E ali estava o próprio Aslam, erguendo-se acima deles e irradiando luz de sua juba.
– Aslam! – exclamou Lúcia. – Ensine para nós como poderemos entrar no seu país partindo do nosso mundo.
– Irei ensinando pouco a pouco. Não direi se é longe ou perto. Só direi que fica do lado de lá de um rio. Mas nada temam, pois sou eu o grande Construtor da Ponte. [Cristo, Pontífice e Sumo Sacerdote da humanidade diante de Deus] Venham. Vou abrir uma porta no céu para enviá-los ao mundo de vocês.
– Por favor, Aslam – disse Lúcia –, antes de partirmos, pode dizer-nos quando voltaremos a Nárnia? Por favor, gostaria que não demorasse…
– Minha querida – respondeu Aslam muito docemente –, você e seu irmão não voltarão mais a Nárnia.
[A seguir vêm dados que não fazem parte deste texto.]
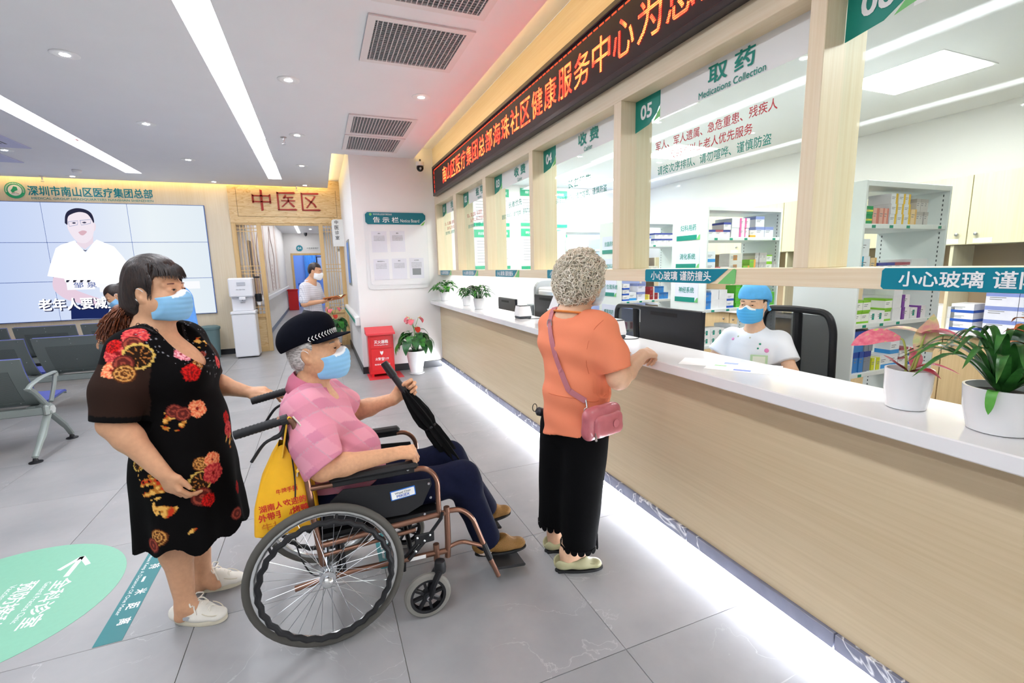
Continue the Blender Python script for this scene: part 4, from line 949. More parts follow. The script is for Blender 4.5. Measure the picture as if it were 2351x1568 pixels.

– Aslam! – exclamaram ambos, entristecidos.
– Já são muito crescidos. Têm de chegar mais perto do próprio mundo em que vivem.
– Nosso mundo é Nárnia – soluçou Lúcia. – Como poderemos viver sem vê-lo?
– Você há de encontrar-me, querida – disse Aslam.
– Está também em nosso mundo? – perguntou Edmundo.
– Estou. Mas tenho outro nome. Têm de aprender a conhecer-me por esse nome. Foi por isso que os levei a Nárnia, para que, conhecendo-me um pouco, venham a conhecer-me melhor.
Aslam, o Cordeiro de Deus e o Leão da Tribo de Judá, é Nosso Senhor Jesus Cristo!